According to the court's opinion, in December 2013, the officers were pursuing a vehicle driven by Bristinia Fuller in which Mines was a passenger. Officers were responding to a call of a shoplifting taking place at a Babies “R” US store at the Wildwood Shopping Center when they commenced chase of the vehicle, which sped down the road, running several red lights as it fled from the scene and turned into heavy traffic on nearby Lake Shore Drive.

Fuller was killed in the chase when her vehicle struck a light pole as the two officers, driving separate patrol vehicles, continued to trail her speeding vehicle. 

Mines was seriously injured in the crash, and later filed suit against the officers alleging recklessness on their part in conducting a high-speed chase in such a congested area. Over time, the officers appealed to the state Supreme Court after a lower court judge refused to dismiss the claims against them and the city.
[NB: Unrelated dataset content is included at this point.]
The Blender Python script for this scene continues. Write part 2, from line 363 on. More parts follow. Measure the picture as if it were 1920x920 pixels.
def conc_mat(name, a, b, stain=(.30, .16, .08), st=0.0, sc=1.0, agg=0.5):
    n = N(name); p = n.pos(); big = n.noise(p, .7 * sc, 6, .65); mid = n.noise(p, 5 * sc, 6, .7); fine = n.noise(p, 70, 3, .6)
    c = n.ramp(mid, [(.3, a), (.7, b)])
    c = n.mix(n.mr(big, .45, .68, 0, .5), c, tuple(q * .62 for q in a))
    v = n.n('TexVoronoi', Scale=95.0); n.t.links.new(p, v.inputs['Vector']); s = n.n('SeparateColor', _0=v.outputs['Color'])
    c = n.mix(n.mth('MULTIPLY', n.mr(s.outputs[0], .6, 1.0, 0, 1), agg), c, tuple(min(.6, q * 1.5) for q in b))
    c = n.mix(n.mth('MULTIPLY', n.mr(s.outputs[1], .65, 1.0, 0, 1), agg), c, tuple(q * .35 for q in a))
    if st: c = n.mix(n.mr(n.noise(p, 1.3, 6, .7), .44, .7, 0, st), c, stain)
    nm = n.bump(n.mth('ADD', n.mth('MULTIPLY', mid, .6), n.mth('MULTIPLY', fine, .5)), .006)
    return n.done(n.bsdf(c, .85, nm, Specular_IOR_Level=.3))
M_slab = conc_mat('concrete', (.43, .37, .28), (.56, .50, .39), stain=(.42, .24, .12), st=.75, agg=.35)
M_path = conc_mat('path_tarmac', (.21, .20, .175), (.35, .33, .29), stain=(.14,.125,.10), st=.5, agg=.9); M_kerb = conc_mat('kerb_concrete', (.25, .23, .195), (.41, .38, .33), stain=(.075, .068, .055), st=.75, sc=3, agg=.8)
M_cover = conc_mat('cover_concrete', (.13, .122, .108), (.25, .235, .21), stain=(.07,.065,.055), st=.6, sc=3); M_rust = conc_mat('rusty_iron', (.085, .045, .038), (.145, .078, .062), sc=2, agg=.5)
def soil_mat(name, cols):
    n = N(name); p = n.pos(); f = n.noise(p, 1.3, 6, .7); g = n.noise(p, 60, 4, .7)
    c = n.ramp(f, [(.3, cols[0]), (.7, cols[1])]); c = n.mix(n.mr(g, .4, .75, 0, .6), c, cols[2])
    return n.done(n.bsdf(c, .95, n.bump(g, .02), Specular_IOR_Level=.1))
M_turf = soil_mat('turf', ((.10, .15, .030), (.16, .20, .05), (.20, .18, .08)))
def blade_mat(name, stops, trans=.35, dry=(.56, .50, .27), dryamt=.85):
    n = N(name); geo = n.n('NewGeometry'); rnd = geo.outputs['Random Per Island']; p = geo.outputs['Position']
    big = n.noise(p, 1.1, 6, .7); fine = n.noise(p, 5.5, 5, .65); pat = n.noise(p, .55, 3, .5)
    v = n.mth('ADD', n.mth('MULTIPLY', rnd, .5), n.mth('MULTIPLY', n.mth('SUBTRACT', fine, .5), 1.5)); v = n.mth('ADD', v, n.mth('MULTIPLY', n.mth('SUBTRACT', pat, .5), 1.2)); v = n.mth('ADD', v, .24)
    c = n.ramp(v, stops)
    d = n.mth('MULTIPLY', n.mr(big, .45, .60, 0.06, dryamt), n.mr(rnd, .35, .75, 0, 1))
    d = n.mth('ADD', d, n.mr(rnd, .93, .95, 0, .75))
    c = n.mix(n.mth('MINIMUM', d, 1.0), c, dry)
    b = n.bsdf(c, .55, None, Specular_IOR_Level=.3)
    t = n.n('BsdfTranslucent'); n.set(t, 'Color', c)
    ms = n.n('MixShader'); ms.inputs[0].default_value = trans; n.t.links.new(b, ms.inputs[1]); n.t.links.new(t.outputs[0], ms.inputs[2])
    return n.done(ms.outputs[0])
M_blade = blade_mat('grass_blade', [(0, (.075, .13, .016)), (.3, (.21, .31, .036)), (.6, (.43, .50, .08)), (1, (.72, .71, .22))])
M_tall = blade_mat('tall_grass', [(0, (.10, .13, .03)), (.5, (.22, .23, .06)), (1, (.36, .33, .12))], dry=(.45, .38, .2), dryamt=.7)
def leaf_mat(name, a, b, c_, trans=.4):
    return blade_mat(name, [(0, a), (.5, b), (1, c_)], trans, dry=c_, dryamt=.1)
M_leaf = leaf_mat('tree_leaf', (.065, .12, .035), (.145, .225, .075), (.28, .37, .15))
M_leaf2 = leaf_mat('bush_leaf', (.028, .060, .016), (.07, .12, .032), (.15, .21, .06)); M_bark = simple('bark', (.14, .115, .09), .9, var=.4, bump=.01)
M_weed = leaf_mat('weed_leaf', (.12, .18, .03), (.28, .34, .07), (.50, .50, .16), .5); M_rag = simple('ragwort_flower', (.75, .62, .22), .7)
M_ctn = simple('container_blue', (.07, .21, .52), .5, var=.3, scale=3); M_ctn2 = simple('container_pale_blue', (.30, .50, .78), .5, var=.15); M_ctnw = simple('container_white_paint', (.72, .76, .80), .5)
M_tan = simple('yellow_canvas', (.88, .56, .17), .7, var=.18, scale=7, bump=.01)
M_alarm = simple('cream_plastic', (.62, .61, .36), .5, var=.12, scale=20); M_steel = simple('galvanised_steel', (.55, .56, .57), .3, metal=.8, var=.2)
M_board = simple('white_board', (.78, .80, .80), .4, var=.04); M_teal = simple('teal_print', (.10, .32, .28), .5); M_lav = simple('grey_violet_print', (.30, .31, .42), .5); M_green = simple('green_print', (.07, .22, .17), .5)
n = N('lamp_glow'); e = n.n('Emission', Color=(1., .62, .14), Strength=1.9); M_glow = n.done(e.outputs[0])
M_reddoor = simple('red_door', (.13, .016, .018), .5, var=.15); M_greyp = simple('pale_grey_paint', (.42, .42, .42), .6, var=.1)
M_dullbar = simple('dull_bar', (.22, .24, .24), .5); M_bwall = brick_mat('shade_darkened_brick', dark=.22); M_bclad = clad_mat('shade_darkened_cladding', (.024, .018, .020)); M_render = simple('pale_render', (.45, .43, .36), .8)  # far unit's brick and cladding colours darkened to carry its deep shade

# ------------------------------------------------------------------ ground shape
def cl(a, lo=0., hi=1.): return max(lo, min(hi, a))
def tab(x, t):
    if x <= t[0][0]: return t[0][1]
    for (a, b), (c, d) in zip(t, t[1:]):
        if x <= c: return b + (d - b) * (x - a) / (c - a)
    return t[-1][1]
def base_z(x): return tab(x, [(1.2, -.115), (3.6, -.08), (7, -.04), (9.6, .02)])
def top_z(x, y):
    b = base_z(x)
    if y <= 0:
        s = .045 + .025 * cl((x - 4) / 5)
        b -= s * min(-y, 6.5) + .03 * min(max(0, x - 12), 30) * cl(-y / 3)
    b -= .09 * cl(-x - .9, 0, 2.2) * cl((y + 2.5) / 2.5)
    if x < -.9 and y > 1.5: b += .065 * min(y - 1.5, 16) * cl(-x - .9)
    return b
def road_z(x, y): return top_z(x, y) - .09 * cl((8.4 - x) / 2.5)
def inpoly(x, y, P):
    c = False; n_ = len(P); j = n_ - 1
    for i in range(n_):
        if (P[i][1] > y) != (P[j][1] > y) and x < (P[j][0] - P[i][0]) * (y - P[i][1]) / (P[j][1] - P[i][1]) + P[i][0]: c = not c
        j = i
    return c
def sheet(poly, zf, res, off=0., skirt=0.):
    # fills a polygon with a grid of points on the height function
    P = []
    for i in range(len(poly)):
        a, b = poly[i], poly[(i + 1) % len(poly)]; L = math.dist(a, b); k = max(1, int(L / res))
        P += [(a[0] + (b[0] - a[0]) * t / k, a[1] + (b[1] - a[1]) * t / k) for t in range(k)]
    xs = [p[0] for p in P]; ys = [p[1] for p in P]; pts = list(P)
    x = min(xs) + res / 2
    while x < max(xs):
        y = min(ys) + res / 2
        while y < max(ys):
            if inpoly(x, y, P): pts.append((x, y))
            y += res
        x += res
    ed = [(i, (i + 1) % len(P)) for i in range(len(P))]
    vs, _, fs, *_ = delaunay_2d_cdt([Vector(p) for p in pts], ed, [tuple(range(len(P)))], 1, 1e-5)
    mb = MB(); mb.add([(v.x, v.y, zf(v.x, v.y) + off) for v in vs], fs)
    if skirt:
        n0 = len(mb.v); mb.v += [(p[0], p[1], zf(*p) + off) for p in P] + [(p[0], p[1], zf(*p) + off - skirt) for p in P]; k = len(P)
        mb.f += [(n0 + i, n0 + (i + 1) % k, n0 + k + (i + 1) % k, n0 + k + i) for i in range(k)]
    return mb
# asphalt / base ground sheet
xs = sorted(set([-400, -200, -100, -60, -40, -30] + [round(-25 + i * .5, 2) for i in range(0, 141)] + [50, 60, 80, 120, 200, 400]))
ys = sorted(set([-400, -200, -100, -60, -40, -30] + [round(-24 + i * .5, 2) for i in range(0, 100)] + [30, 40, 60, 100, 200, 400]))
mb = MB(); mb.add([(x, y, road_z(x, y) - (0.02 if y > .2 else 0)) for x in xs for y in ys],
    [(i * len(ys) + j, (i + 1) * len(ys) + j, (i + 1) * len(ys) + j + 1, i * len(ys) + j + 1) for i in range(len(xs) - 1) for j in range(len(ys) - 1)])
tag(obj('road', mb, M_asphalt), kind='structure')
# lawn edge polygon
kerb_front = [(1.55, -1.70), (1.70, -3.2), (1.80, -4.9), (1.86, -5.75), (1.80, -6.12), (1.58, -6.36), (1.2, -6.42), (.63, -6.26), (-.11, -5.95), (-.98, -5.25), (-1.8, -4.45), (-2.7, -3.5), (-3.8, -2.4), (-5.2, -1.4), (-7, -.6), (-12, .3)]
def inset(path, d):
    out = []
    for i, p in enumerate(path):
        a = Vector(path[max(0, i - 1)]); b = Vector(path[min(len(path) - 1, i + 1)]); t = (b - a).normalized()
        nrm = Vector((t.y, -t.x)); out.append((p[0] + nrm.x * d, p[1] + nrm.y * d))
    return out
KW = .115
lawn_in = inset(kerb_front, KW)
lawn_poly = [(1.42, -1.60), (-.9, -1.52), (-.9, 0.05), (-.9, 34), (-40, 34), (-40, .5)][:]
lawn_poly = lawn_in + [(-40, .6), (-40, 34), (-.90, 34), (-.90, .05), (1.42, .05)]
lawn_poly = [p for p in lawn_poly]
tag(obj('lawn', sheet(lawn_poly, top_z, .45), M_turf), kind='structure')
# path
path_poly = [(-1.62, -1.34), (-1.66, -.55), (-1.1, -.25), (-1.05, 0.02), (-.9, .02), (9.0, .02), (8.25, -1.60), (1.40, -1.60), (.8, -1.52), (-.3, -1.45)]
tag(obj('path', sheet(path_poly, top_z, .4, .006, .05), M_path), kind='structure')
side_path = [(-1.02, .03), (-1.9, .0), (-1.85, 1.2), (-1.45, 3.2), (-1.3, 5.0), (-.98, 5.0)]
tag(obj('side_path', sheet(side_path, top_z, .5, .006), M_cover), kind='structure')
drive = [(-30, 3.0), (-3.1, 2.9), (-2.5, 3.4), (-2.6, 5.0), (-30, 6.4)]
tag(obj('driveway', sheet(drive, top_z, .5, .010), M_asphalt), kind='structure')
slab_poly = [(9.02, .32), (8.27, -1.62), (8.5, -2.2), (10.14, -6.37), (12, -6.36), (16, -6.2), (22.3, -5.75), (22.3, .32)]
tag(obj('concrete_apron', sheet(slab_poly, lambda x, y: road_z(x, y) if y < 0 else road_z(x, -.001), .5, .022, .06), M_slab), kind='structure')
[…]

In rendering their verdict, justices ruled evidence showed the officers did not cause Mines' injuries and therefore can’t be considered liable for them. They cited video of the incident retrieved from a dashboard camera, which showed officers were still a fair distance away from Fuller at the time she crashed her vehicle, resulting in Mines’ serious injuries.

"The video recording demonstrates that the officers were exercising discretion and judgment during the pursuit of Fuller's vehicle," the court said, adding that the officers and the city should be protected by laws that grant immunity from such lawsuit filings. 

The court’s opinion was written by Acting Chief Justice Lyn Stewart, who added “Officer Clifton and Officer Davis have established that they are entitled to immunity as to Mines's claims against them in both their official and individual capacities. Moreover, because Officer Clifton and Officer Davis are entitled to immunity, Homewood is also entitled to immunity.”